This Article is From Jun 22, 2017

Constable Sohan Lal Who Crossed Into Pakistan 3 Years Ago Released

Over the next three years, Sohan Lal's family has tracked the ups and downs in relations between the two countries; their hopes brightened when prime ministers of the two countries met or shook hands.

Constable Sohan Lal Who Crossed Into Pakistan 3 Years Ago Released

Pakistan handed over four Indians who had strayed into Pakistan.

NEW DELHI: Sohan Lal, a Jammu and Kashmir constable, who inadvertently crossed the border into Pakistan three years ago was handed over to Indian authorities at the Wagah border in Punjab on Thursday. Mr Lal's return ends a torturous wait for the 39-year-old's family back home in Jammu's RS Pura district.

The BSF made the announcement, declaring that Pakistan Rangers had handed over the police constable at Wagah border after persistent efforts by its officers.

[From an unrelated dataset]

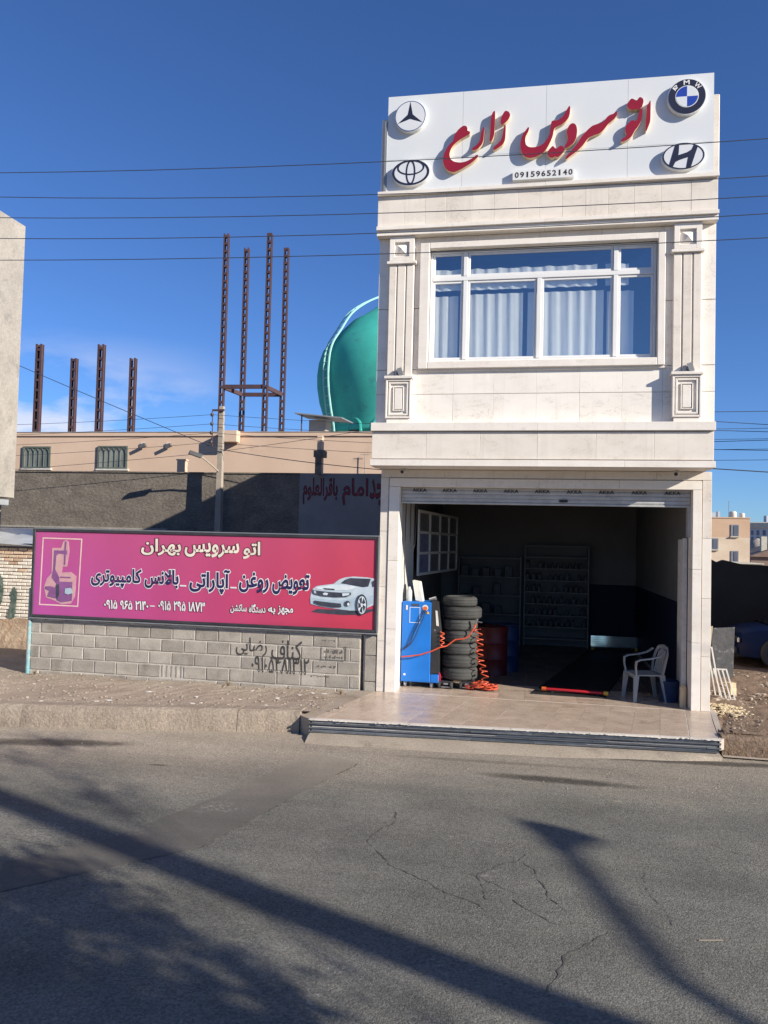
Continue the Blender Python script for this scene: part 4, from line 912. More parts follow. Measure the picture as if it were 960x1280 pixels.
# roller shutter, rolled up: slats hang below the lintel
sh = thing('roller_shutter', None, None); sh.parent = shop; sh.location = (.03, .16, 3.05); ORG[sh.name] = (.13, .16, 3.29)
for k in range(4):
    z = 3.318 + k * .064
    b = MB(); pr = [(z, .15), (z + .012, .142), (z + .03, .138), (z + .05, .142), (z + .062, .15)]
    vs = []; 
    for zz, yy in pr: vs += [(-2.108, yy, zz), (2.368, yy, zz)]
    for zz, yy in pr: vs += [(-2.108, .17, zz), (2.368, .17, zz)]
    b.add(vs, [(2 * i, 2 * i + 1, 2 * i + 3, 2 * i + 2) for i in range(4)] + [(10, 12, 13, 11)] + [(0, 10, 11, 1), (8, 9, 19, 18)])
    b.build('slat', 'shutter', sh)
MB().box(-2.108, 2.368, .135, .175, 3.285, 3.315, .004).build('bottom_rail', 'shutter', sh)
MB().box(.41, .54, .122, .134, 3.335, 3.375, .004).build('lock_plate', 'black_plastic', sh)
for k in range(9): 
    x = -1.93 + k * .49
    lettering('lettering', 'AKKA', x, x + .235, 3.475, 3.53, .132, 'black_letter', sh, bold=.02)
MB().box(-2.1, 2.37, .18, .55, 3.30, 3.54).build('shutter_box', 'ceiling', shop)
# garage inside
ZF = .24
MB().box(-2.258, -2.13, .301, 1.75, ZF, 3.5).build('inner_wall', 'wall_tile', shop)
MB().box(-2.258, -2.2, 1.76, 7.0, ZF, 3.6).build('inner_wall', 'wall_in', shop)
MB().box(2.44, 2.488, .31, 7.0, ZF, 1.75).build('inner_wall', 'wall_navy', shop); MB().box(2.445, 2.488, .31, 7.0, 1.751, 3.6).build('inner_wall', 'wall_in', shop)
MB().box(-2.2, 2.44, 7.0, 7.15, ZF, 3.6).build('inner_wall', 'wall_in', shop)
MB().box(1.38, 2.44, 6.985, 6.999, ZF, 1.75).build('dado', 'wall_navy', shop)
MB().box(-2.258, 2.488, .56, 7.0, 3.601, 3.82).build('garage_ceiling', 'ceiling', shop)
b = MB(); b.box(2.30, 2.368, .31, .36, ZF + .003, 2.82, .006); b.box(2.31, 2.36, .361, .8, ZF + .003, 2.8, .006); b.build('folding_door_leaf', 'frame_white', shop)
b = MB(); b.box(2.335, 2.373, .14, .29, 2.83, 3.3); b.build('shutter_guide', 'shutter', shop)
b = MB(); b.tube([(-2.0, .45, 3.3), (-2.0, .45, 2.6), (-1.97, .46, 2.45), (-1.92, .47, 2.62), (-1.9, .48, 3.3)], .008, 6); b.tube([(-2.07, .4, 3.3), (-2.08, .4, 2.2), (-2.05, .4, 1.7)], .007, 6); b.build('hanging_cable', 'black_plastic', shop)

# floor: base slab with single tiles
AL0, AL1, AR0, AR1 = Vector((-2.89, -2.21)), Vector((-2.44, -.03)), Vector((2.39, -1.80)), Vector((2.645, -.03))
b = MB(); b.prismz([tuple(AL0 + Vector((.02, .02))), tuple(AR0 + Vector((-.02, .02))), tuple(AR1), (2.645, .0), (2.49, .02), (2.49, 7.0), (-2.26, 7.0), (-2.26, .02), tuple(AL1)], .03, .2375)
floor = struct(b.build('shop_floor', 'tile_joint'))
def bil(u, v):
    a = AL0.lerp(AL1, v); c = AR0.lerp(AR1, v); return a.lerp(c, u)
NC, NR = 13, 5
us = [0, .03] + [.03 + .9 * (i + 1) / NC for i in range(NC)] + [1.0]
for j in range(NR):
    for i in range(len(us) - 1):
        e = .0009
        if i == len(us) - 2: e = .004
        P = [bil(us[i] + e * .5, (j + .003) / NR), bil(us[i + 1] - e * .5, (j + .003) / NR), bil(us[i + 1] - e * .5, (j + .997) / NR), bil(us[i] + e * .5, (j + .997) / NR)]
        z = .240 + R.uniform(-.0008, .0008)
        MB().add([(q.x, q.y, .2372) for q in P] + [(q.x, q.y, z) for q in P], [(4, 5, 6, 7), (0, 1, 5, 4), (1, 2, 6, 5), (2, 3, 7, 6), (3, 0, 4, 7)]).build('floor_tile', 'tile', floor)
tw, td = 4.46 / 11, .42
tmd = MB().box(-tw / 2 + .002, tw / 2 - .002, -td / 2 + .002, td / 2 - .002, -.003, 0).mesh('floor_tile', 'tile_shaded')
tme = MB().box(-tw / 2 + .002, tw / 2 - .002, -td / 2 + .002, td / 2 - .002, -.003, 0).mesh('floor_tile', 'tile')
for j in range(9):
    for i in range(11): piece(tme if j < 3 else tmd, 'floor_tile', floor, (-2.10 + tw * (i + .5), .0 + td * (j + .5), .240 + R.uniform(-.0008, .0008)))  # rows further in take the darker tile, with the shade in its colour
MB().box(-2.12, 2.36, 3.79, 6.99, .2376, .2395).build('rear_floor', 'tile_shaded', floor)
# step front: layered dark granite strips
step = struct(MB().prismz([tuple(AL0 + Vector((.03, .05))), tuple(AR0 + Vector((-.03, .05))), tuple(AR0 + Vector((-.03, .3))), tuple(AL0 + Vector((.03, .3)))], .0, .215).build('front_step', 'concrete'))
dirv = (AR0 - AL0); Ls = dirv.length; dn = dirv.normalized(); nn = Vector((dn.y, -dn.x))
z = .226
for k, (h, pr, mt_) in enumerate(((.018, .020, 'tile_joint'), (.034, -.012, 'riser_black'), (.022, .012, 'riser_grey'), (.030, -.008, 'riser_black'), (.016, .016, 'riser_grey'), (.034, -.004, 'riser_black'), (.02, .012, 'riser_grey'))):
    x = -.02
    while x < Ls - .05:
        l_ = R.uniform(.7, 1.5); x1 = min(x + l_, Ls + .02); p = pr + R.uniform(-.006, .006)
        c = AL0 + dn * ((x + x1) / 2) + nn * (p / 2 - .03)
        mm = mt_ if R.random() > .2 else {'riser_black': 'riser_grey'}.get(mt_, mt_)
        b = MB(); b.obox((c.x, c.y, z + h / 2), tuple(dn.to_3d() * ((x1 - x) / 2 - .003)), tuple(nn.to_3d() * (p / 2 + .03)), (0, 0, h / 2 - .001)); b.build('stone_strip', mm, step)
        x = x1
    z -= h + .0005
# rough mortar lip on the step edge
b = MB()
for i in range(260):
    t = R.random(); q = AL0 + dn * (t * Ls) + nn * R.uniform(-.02, .03); b.ball((q.x, q.y, .238 + R.uniform(-.012, .003)), R.uniform(.004, .013), (2, 1, .6), .3)
tag(b.build('mortar_crumbs', 'tile_joint'), 'rough pale mortar crumbs along the edge of the shop step', 'mortar', None, 'stuff')
# concrete apron sloping to the road
b = MB(); n = 40; vs = []; fs = []
for i in range(n + 1):
    t = i / n; q = AL0 + dn * (t * Ls) + nn * .0; f = q + nn * ((.34 + .16 * math.sin(t * 3.1) - .22 * t + .02 * math.sin(t * 23)))
    vs += [(q.x, q.y + .05, .062), (q.x + nn.x * .12, q.y + nn.y * .12, 0.05), (f.x, f.y, .001)]
for i in range(n): k = 3 * i; fs += [(k, k + 3, k + 4, k + 1), (k + 1, k + 4, k + 5, k + 2)]
ap = struct(b.add([(x, y, z_) for x, y, z_ in vs], [f[::-1] for f in fs]).build('concrete_apron', 'apron', smooth=True))
b = MB(); b.prismz([(-3.13, -1.80), (-3.085, -2.02), (-2.9, -2.20), (-2.86, -2.1), (-2.45, -.02), (-2.75, -.02), (-3.16, -1.7)], -.05, .238); struct(b.build('concrete_strip', 'concrete'))
b = MB(); b.prismz([(2.39, -1.80), (2.46, -1.72), (2.72, -.1), (2.75, .4), (2.65, .4), (2.65, -.03)], .1, .236); struct(b.build('concrete_strip', 'stone_side'))

# ---------------------------------------------------------------- security cameras, spotlights
def sec_cam(x, y, z, label):
    t = thing('security_camera', label, 'camera', (x, y, z), 'security cameras under the balcony band')
    b = MB(); b.lathe([(.0, .0), (.045, .0), (.045, .018), (.0, .018)], (x, y, z - .018), 14); b.build('mount', 'frame_white', t)
    b = MB(); b.tube([(x, y - .02, z - .03), (x - .04, y - .10, z - .06)], .03, 12); b.build('housing', 'frame_white', t)
    b = MB(); b.tube([(x - .041, y - .102, z - .061), (x - .047, y - .114, z - .066)], .026, 12); b.build('lens', 'black_plastic', t)
sec_cam(-2.0, -.16, 3.824, 'small white security camera above the left pillar of the garage')
sec_cam(2.13, -.16, 3.824, 'small white security camera above the right pillar of the garage')
def spot(x, label):
    t = thing('spotlight', label, 'light', (x, -.62, 5.22), 'facade spotlights on the pilaster ledges')
    MB().box(x - .03, x + .03, -.64, -.60, 5.221, 5.235).build('base', 'black_plastic', t)
    b = MB(); b.obox((x + .012, -.625, 5.285), (.035, 0, .01), (0, .025, .01), (-.02, -.01, .055)); b.build('lamp_head', 'grey_frame', t)
    MB().tube([(x - .03, -.625, 5.235), (x - .045, -.625, 5.27), (x - .02, -.625, 5.29)], .006, 6).build('bracket', 'black_plastic', t)
spot(-2.06, 'small spotlight on the ledge of the left pilaster'); spot(2.2, 'small spotlight on the ledge of the right pilaster')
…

Four Border Security Force guards had been suspended for negligence after it turned out that the constable, while working on his field along the International Border in RS Pura district, crossed over into Pakistan in May 2014.

His family - which had stated he was mentally disturbed - which was looking for him figured he had crossed over when they heard news that Punjab Rangers had caught him in the border area of Kujial Sialkot, about 90 km from Lahore.

Top BSF officials prompted reached out to their counterparts to secure his release but the Punjab Rangers pointed that they had already set the legal process in motion. He was later sent to the Lahore jail. But the BSF made it a point to press for his return at every meeting between commanders of the two border-guarding forces.

Over the next three years, Sohan Lal's family tracked the ups and downs in relations between the two countries; their hopes brightened when prime ministers of the two countries met or shook hands. On the day news got out that another Indian national, Kulbhushan Jadhav, had been sentenced to death by a military court, his father Garu Choudhary had told journalists that their hopes had come crashing down.

But all this didn't stop his 12-year-old daughter Anjali Choudhary from writing to government leaders beginning from Prime Minister Narendra Modi and Home Minister Rajnath Singh to get her father back from Pakistan, safe.